Friday, 16 November 2012

Up aloft

There are times when I find the sheer size of this shop/house quite daunting and long to have at least some tiny corner of it done! The smallest space is the loft up at the very top, and so I decided this could be the first place to attempt a finished look. It's basically a single strip of floor with a hatch cut into into it for access - and most importantly, for young Frankie Brennan to reach the leaky old water tank whose pipes regularly freeze up in the winter. 

The basic style of Brennans is postwar austerity, the era of make-do-and-mend. Surely it wouldn't be too difficult to paint a dusty floor on the top side of the strip and a discoloured ceiling underneath? And so I assembled my 'distressing' outfit:

The bench hook is a really handy device for pushing a piece of wood against while you are cutting or chiselling into its surface. In this case, I was cutting parallel lines into the MDF hatch cover with the V-shaped blade of a lino-cutting tool. As you can see, the bench hook itself simply consists of three wood offcuts screwed together at right angles to each other. It makes working with a blade far steadier and safer.

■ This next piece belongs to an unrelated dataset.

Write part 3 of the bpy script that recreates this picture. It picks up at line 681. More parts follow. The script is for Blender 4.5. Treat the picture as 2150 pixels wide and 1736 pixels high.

Lightly sanding a newly painted surface is an easy way of distressing an item but don't get too carried away and overwork the effect. And for a nice bit of dirt, I find that mixing odds and ends of poster (gouache) paints together produces a satisfying shade of sludge (if you don't have any old paints you can just as well use inexpensive children's water colours). If the old paints have dried out in their pots add a little hot water and leave them to soften a while. I like using gouache because it has good covering power and dries to a matt finish. You can create your own special effects too, for example, by spraying varnish into the wet paint or pressing crumpled tissue or kitchen roll into it.

All sorts of brushes are welcome for distressing, don't throw any away unless they are completely without bristles. Toothbrushes are great for scrubbing and splattering paint. One of my all-purpose favourites is a flat, wide, nylon brush that washes out easily and never sheds any hairs.

I began by painting the underside of the loft section with a matt ivory from a 40 ml tester tube. The old water stain from the leaky tank was produced with a wet tea bag and a handful of kitchen roll. The stain was created in stages and allowed to dry each time. You can change the shape of a stain by tilting the surface this way and that so it spreads. If it appears too dark then soak up the excess tea with a paper towel.

The rest of the ceiling extends over the lodger's bedroom. The lodger is a smoker and so I wanted to yellow it just a bit. I took another wet tea bag, squeezed it out a little and rolled it over the clean paint layer. 

You could leave these marks to dry as they are, but I only wanted a hint of nicotine yellow so I blended the tea into the background by rubbing with the kitchen roll. 

Finally, I slotted the loft piece into the top of the side panel to see how it looked. I'll have to reproduce the same colouration inside both sloping roof sections but I've kept the tint technique simple enough to repeat (I hope!).

The top side of the strip forms the loft floor and was treated to a few swirled layers of the 'sludge'. I don't know yet if I'm going to add joists. However, the water tank is in progress, that will eventually sit to the right of the hatch, over the horrible stain.

This rather dramatic angle shows how tight a space I have to fit the tank into!

Last week I promised that I would show you some more of Anne Dalton's ceramics. Here are four of them, including the posy vase, a candlestick and two beautiful examples of  painted fruits. The rug was embroidered by a friend, the colours are perfect with the china, I think.